WORK REQUIRED: Reproduce verbatim the lines up to and including the one with "else: bench(k, 4, 5, .26, .0, 'left', lab, 'padded_seat_row')", starting from the first.

PROVIDED MATERIAL:

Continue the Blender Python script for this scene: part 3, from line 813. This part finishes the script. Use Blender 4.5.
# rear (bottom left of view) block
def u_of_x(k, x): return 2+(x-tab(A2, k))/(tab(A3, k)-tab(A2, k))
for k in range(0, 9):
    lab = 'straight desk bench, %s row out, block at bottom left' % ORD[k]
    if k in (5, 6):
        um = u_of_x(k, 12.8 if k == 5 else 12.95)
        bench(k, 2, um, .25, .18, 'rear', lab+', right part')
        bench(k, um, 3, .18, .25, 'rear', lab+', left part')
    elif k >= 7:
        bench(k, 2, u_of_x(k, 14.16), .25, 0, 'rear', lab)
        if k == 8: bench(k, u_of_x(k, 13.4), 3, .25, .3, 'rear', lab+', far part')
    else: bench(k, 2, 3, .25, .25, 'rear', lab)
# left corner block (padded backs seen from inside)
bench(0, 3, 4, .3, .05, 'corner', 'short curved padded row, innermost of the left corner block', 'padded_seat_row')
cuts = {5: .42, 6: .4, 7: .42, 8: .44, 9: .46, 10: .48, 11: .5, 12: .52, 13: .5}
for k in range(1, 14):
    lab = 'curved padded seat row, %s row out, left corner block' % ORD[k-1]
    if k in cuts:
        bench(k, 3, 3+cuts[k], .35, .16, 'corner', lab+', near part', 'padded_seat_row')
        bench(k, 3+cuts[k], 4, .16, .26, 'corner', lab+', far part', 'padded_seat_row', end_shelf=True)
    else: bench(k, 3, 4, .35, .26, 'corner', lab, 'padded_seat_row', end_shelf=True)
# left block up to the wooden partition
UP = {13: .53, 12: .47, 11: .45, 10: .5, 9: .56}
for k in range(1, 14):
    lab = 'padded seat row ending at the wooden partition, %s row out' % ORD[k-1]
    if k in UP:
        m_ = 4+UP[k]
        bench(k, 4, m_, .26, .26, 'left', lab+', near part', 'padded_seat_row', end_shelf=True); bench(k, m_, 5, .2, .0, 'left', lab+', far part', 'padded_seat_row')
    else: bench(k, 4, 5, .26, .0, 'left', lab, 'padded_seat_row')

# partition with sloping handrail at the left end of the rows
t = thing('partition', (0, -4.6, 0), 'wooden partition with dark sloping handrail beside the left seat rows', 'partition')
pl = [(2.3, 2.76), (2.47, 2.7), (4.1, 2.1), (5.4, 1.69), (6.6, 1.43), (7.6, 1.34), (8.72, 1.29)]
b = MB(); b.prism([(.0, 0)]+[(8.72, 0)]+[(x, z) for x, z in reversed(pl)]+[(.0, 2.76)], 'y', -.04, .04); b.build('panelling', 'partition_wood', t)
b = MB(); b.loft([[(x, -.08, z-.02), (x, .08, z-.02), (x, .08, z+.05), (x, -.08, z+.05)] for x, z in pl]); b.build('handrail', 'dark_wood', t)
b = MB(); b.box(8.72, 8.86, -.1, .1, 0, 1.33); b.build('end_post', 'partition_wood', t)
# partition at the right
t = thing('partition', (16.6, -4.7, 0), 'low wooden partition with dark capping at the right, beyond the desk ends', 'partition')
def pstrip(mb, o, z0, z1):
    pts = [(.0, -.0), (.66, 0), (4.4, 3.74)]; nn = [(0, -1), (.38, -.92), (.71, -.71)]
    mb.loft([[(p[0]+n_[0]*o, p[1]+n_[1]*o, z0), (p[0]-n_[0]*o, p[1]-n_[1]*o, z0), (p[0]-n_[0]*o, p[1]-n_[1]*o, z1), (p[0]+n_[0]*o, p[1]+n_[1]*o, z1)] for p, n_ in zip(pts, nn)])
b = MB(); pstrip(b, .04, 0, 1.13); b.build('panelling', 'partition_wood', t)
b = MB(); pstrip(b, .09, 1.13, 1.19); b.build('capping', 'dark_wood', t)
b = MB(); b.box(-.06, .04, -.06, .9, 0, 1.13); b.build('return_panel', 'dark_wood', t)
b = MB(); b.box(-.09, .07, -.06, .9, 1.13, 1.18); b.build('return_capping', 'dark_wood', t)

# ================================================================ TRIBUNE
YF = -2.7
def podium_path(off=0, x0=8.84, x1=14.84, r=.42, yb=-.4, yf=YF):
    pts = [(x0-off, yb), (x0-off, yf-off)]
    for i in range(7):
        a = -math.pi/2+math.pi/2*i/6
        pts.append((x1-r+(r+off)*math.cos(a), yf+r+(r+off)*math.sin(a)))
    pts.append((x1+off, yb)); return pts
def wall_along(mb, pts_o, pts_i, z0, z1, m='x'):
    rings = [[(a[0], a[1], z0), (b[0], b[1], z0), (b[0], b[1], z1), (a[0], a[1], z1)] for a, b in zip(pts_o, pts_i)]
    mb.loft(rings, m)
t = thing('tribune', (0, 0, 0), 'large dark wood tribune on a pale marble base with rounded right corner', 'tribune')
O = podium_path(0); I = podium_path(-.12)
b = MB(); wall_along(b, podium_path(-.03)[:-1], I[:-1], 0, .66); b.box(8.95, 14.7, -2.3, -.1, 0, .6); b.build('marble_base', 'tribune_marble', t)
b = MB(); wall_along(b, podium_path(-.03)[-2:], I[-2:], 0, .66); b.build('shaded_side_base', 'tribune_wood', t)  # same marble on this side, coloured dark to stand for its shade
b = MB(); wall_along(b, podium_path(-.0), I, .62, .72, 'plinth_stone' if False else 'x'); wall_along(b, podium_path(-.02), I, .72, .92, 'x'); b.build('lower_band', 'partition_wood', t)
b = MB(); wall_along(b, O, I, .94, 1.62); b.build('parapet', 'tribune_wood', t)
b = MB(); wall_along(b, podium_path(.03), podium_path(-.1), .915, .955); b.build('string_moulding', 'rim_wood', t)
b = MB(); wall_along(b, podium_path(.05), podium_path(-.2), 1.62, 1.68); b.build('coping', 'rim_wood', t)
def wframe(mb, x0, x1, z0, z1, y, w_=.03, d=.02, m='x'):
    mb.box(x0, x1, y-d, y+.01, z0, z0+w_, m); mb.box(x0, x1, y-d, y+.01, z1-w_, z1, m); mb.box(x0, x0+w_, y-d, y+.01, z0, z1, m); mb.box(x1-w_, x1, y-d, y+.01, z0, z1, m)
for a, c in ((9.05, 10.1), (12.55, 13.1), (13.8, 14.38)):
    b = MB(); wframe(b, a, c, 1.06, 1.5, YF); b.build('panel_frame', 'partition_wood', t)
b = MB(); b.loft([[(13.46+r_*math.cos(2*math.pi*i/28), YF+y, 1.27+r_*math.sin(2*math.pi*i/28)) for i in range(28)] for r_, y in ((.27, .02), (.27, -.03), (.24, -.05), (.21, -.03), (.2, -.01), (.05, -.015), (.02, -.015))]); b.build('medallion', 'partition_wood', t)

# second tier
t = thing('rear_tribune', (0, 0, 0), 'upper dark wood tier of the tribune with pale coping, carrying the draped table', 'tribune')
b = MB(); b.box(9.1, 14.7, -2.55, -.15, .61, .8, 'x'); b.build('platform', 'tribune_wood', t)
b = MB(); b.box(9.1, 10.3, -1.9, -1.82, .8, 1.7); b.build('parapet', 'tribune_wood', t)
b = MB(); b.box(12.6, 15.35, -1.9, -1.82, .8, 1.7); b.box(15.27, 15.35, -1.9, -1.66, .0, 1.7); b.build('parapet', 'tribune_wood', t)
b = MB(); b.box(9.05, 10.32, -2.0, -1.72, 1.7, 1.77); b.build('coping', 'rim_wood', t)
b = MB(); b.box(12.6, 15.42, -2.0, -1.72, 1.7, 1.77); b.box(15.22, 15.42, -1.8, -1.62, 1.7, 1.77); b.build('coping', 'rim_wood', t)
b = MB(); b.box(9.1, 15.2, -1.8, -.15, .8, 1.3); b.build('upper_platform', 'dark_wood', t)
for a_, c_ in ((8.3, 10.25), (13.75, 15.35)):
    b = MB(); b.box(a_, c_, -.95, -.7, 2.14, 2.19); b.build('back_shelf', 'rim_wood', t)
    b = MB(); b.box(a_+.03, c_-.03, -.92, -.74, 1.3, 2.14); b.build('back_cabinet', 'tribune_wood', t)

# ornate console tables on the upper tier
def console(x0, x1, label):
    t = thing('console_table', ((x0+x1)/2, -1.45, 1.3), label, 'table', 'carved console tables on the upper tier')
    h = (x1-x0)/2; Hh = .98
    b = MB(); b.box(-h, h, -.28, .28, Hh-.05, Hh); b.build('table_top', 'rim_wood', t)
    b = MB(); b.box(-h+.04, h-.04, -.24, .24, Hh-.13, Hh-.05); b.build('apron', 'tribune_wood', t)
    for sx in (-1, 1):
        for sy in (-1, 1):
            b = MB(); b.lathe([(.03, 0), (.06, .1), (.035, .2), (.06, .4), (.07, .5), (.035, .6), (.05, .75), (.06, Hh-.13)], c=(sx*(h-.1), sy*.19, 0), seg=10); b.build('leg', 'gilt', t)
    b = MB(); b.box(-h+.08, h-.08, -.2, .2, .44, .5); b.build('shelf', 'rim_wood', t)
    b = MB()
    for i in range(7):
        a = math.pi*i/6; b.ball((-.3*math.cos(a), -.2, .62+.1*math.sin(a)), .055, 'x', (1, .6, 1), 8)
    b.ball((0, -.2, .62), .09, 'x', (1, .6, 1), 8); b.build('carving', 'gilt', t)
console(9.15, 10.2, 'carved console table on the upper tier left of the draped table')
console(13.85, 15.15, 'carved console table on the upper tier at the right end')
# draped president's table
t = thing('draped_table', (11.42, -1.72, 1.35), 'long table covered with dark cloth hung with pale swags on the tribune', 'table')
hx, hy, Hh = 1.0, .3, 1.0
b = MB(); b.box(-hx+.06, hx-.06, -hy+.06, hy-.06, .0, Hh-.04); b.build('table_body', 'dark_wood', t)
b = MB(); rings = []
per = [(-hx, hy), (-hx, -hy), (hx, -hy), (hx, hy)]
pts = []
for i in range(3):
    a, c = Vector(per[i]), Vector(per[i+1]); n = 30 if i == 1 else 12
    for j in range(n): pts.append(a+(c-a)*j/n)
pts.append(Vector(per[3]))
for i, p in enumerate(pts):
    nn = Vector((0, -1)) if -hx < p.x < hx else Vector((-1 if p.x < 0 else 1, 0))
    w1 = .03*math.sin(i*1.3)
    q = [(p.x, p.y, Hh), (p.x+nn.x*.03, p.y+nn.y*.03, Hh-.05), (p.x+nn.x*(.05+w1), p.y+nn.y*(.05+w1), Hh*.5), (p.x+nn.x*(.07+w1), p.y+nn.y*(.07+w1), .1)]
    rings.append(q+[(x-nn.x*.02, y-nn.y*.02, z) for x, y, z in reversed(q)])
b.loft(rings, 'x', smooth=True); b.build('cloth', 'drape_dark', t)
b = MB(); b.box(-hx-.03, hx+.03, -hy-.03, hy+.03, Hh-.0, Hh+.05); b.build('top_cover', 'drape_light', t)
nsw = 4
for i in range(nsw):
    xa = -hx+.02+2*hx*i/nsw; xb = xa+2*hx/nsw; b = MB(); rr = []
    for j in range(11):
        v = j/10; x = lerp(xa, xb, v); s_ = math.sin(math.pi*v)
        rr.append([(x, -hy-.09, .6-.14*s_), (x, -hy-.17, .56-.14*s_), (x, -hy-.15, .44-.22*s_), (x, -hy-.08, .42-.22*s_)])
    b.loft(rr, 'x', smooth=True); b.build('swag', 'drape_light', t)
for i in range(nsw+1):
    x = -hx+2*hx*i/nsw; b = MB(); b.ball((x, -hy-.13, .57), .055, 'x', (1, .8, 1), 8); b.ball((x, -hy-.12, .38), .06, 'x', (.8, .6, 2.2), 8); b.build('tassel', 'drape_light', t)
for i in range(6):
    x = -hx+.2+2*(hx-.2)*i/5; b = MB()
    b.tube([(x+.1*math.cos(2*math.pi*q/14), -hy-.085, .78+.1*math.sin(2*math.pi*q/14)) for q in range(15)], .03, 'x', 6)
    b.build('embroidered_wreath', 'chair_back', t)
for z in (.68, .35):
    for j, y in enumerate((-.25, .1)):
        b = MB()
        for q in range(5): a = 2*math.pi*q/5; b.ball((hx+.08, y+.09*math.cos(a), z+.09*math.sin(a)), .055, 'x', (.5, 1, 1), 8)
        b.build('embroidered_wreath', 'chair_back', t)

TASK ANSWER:
Continue the Blender Python script for this scene: part 3, from line 813. This part finishes the script. Use Blender 4.5.
# rear (bottom left of view) block
def u_of_x(k, x): return 2+(x-tab(A2, k))/(tab(A3, k)-tab(A2, k))
for k in range(0, 9):
    lab = 'straight desk bench, %s row out, block at bottom left' % ORD[k]
    if k in (5, 6):
        um = u_of_x(k, 12.8 if k == 5 else 12.95)
        bench(k, 2, um, .25, .18, 'rear', lab+', right part')
        bench(k, um, 3, .18, .25, 'rear', lab+', left part')
    elif k >= 7:
        bench(k, 2, u_of_x(k, 14.16), .25, 0, 'rear', lab)
        if k == 8: bench(k, u_of_x(k, 13.4), 3, .25, .3, 'rear', lab+', far part')
    else: bench(k, 2, 3, .25, .25, 'rear', lab)
# left corner block (padded backs seen from inside)
bench(0, 3, 4, .3, .05, 'corner', 'short curved padded row, innermost of the left corner block', 'padded_seat_row')
cuts = {5: .42, 6: .4, 7: .42, 8: .44, 9: .46, 10: .48, 11: .5, 12: .52, 13: .5}
for k in range(1, 14):
    lab = 'curved padded seat row, %s row out, left corner block' % ORD[k-1]
    if k in cuts:
        bench(k, 3, 3+cuts[k], .35, .16, 'corner', lab+', near part', 'padded_seat_row')
        bench(k, 3+cuts[k], 4, .16, .26, 'corner', lab+', far part', 'padded_seat_row', end_shelf=True)
    else: bench(k, 3, 4, .35, .26, 'corner', lab, 'padded_seat_row', end_shelf=True)
# left block up to the wooden partition
UP = {13: .53, 12: .47, 11: .45, 10: .5, 9: .56}
for k in range(1, 14):
    lab = 'padded seat row ending at the wooden partition, %s row out' % ORD[k-1]
    if k in UP:
        m_ = 4+UP[k]
        bench(k, 4, m_, .26, .26, 'left', lab+', near part', 'padded_seat_row', end_shelf=True); bench(k, m_, 5, .2, .0, 'left', lab+', far part', 'padded_seat_row')
    else: bench(k, 4, 5, .26, .0, 'left', lab, 'padded_seat_row')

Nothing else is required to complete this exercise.